Exercise directions
Look in the material below for the line with "Write part 3" and the line with "UB = (math.radians(-55) - A0) / (A1 - A0)", then set down exactly those two lines and all lines between, nothing more.

Extracted material
----
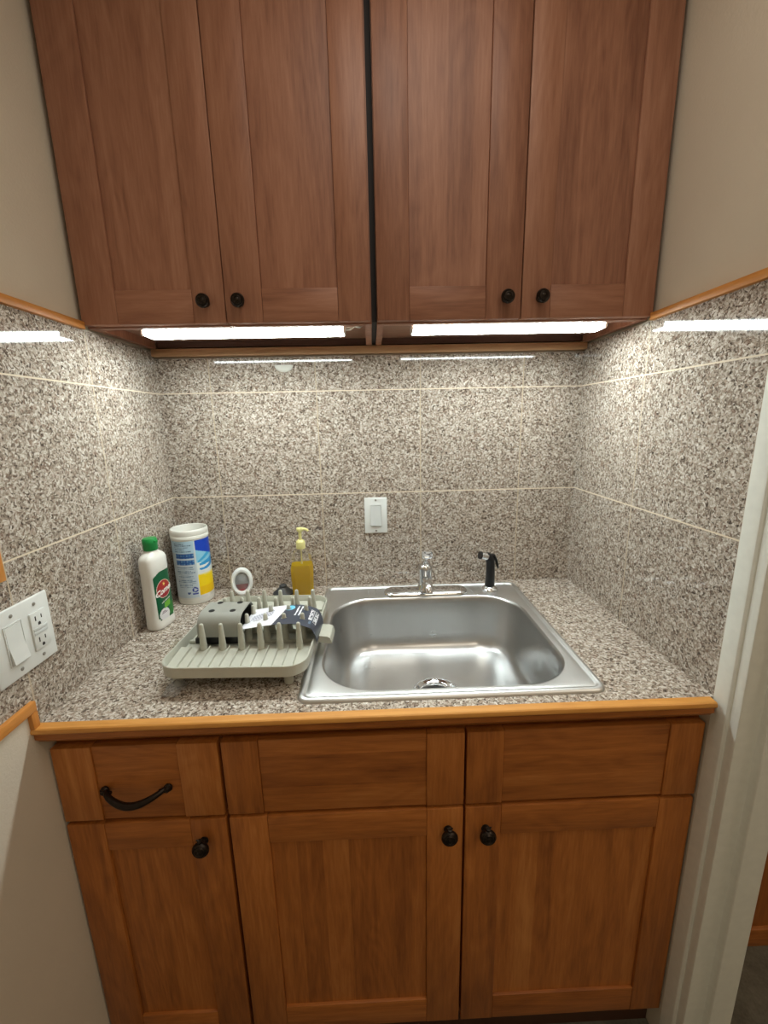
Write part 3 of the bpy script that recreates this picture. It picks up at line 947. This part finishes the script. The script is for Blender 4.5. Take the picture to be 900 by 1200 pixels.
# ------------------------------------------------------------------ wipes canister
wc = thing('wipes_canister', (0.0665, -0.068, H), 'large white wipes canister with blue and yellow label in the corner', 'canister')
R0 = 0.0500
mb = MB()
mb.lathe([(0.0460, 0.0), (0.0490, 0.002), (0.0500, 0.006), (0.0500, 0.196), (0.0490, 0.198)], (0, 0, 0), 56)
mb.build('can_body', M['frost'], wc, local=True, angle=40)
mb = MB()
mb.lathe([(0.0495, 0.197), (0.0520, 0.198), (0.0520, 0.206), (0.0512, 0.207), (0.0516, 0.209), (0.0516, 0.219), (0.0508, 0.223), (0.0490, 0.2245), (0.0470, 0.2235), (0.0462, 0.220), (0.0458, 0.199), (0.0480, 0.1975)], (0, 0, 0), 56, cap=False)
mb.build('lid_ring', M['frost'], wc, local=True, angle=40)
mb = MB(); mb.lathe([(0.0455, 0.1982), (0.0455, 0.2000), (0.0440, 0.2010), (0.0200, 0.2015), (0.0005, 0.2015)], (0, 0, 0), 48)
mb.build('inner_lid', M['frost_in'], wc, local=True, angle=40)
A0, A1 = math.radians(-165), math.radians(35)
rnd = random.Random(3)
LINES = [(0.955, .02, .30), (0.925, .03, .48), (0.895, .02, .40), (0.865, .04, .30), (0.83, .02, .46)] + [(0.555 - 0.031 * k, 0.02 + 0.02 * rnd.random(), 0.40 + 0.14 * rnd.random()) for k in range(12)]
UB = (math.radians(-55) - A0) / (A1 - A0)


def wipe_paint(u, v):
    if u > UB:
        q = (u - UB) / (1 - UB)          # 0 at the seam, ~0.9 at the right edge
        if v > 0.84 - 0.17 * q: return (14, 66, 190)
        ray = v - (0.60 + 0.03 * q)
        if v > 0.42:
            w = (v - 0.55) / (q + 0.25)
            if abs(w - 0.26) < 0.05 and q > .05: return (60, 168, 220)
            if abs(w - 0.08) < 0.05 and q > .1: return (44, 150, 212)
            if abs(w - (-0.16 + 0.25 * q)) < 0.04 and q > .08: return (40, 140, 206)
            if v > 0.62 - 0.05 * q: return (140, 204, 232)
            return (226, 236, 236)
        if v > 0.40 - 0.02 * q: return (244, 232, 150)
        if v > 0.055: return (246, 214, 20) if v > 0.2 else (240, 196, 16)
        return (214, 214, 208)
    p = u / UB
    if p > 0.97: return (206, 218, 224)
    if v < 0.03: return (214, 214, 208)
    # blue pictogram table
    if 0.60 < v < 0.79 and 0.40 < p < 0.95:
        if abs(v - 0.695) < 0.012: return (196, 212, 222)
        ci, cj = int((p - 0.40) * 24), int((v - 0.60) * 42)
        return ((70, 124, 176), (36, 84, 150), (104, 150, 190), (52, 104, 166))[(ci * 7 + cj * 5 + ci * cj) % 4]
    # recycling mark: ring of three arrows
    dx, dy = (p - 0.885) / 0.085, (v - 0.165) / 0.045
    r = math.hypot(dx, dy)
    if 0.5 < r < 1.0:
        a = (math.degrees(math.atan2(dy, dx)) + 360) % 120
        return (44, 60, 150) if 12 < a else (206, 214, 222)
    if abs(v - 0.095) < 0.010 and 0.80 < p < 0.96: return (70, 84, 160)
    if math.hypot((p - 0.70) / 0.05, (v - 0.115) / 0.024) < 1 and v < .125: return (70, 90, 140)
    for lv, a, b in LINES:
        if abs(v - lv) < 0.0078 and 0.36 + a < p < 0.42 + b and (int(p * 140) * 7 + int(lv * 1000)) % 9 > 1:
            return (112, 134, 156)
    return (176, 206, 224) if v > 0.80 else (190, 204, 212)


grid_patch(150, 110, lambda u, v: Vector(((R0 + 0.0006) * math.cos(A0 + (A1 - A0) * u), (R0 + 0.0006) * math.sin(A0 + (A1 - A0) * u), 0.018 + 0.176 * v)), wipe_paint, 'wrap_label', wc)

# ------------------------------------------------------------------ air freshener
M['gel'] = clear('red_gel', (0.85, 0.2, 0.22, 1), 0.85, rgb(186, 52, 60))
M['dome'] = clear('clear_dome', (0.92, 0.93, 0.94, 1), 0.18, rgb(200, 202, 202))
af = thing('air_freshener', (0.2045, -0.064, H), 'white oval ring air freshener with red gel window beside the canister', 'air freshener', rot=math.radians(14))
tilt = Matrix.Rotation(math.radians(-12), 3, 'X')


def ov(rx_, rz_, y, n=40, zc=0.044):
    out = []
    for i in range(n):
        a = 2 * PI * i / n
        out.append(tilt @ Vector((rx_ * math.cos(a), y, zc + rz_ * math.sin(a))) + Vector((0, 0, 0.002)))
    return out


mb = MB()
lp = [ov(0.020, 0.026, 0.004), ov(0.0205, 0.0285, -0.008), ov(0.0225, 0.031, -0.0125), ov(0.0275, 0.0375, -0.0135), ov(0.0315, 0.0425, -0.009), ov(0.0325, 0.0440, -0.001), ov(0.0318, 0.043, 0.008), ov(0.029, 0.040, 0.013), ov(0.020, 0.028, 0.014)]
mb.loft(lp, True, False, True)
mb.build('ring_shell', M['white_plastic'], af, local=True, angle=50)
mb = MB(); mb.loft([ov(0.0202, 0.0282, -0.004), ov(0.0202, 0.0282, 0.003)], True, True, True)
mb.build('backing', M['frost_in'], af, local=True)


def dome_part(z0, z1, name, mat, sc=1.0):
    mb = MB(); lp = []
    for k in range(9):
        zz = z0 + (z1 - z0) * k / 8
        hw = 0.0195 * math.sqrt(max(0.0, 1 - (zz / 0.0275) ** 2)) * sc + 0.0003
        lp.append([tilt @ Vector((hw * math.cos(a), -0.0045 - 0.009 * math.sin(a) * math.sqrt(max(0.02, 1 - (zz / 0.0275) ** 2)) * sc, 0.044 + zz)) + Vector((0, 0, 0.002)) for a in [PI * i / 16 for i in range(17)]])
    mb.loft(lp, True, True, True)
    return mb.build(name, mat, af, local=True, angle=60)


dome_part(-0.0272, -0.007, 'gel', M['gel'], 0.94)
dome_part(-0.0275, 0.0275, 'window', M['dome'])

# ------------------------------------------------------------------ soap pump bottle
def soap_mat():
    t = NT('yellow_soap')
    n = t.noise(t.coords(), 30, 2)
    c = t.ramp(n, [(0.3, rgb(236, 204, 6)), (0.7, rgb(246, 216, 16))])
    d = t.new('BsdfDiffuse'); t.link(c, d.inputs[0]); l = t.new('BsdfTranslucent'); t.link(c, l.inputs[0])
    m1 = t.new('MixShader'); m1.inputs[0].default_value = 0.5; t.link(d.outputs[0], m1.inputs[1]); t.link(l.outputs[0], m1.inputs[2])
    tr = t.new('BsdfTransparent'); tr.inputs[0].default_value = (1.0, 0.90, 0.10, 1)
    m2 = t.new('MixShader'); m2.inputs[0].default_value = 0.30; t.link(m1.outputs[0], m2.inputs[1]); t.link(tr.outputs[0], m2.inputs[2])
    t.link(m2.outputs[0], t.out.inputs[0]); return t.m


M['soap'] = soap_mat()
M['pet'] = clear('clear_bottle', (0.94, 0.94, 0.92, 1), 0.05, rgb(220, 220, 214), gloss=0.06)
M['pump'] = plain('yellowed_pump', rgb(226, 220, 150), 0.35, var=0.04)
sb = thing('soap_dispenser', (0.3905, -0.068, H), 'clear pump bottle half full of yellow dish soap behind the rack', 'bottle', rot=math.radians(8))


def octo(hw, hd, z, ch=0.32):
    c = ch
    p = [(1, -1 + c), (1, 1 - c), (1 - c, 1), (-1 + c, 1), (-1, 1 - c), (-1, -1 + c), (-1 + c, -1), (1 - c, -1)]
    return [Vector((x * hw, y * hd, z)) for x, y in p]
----
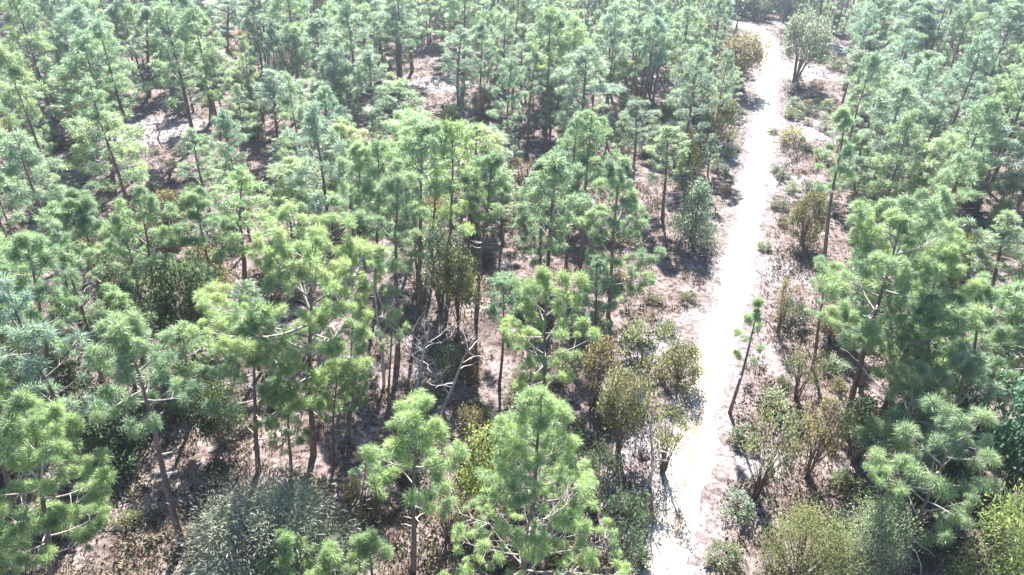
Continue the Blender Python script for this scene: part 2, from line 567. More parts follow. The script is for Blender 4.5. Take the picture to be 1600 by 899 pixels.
----
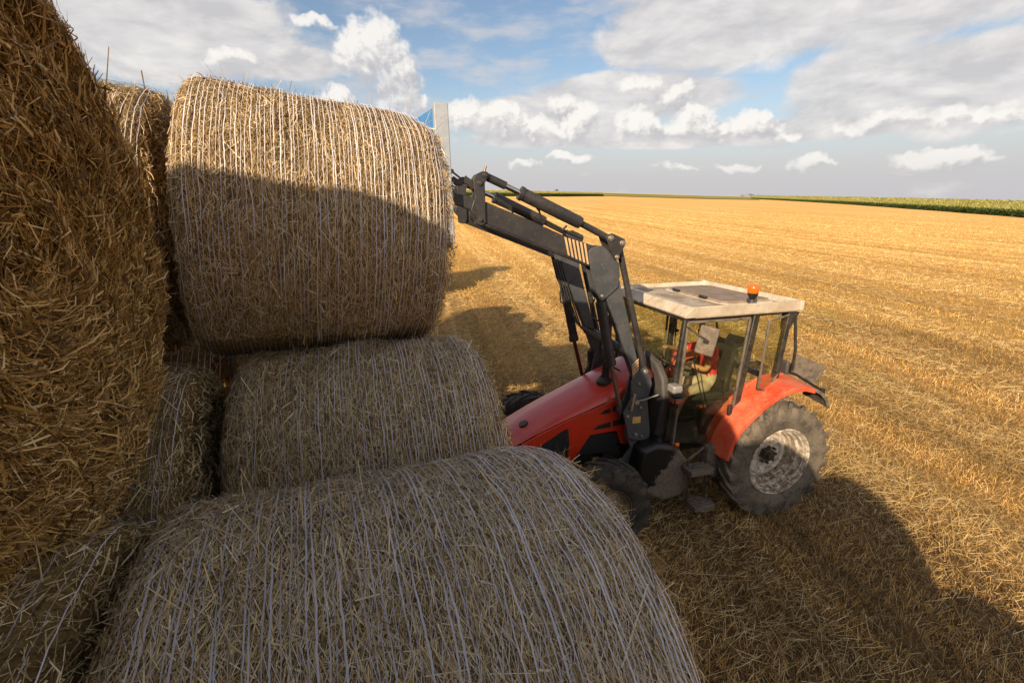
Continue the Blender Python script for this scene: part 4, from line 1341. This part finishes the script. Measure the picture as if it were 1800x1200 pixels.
----
Task answer
Write part 3 of the bpy script that recreates this picture. It picks up at line 947. This part finishes the script. The script is for Blender 4.5. Take the picture to be 900 by 1200 pixels.
# ------------------------------------------------------------------ wipes canister
wc = thing('wipes_canister', (0.0665, -0.068, H), 'large white wipes canister with blue and yellow label in the corner', 'canister')
R0 = 0.0500
mb = MB()
mb.lathe([(0.0460, 0.0), (0.0490, 0.002), (0.0500, 0.006), (0.0500, 0.196), (0.0490, 0.198)], (0, 0, 0), 56)
mb.build('can_body', M['frost'], wc, local=True, angle=40)
mb = MB()
mb.lathe([(0.0495, 0.197), (0.0520, 0.198), (0.0520, 0.206), (0.0512, 0.207), (0.0516, 0.209), (0.0516, 0.219), (0.0508, 0.223), (0.0490, 0.2245), (0.0470, 0.2235), (0.0462, 0.220), (0.0458, 0.199), (0.0480, 0.1975)], (0, 0, 0), 56, cap=False)
mb.build('lid_ring', M['frost'], wc, local=True, angle=40)
mb = MB(); mb.lathe([(0.0455, 0.1982), (0.0455, 0.2000), (0.0440, 0.2010), (0.0200, 0.2015), (0.0005, 0.2015)], (0, 0, 0), 48)
mb.build('inner_lid', M['frost_in'], wc, local=True, angle=40)
A0, A1 = math.radians(-165), math.radians(35)
rnd = random.Random(3)
LINES = [(0.955, .02, .30), (0.925, .03, .48), (0.895, .02, .40), (0.865, .04, .30), (0.83, .02, .46)] + [(0.555 - 0.031 * k, 0.02 + 0.02 * rnd.random(), 0.40 + 0.14 * rnd.random()) for k in range(12)]
UB = (math.radians(-55) - A0) / (A1 - A0)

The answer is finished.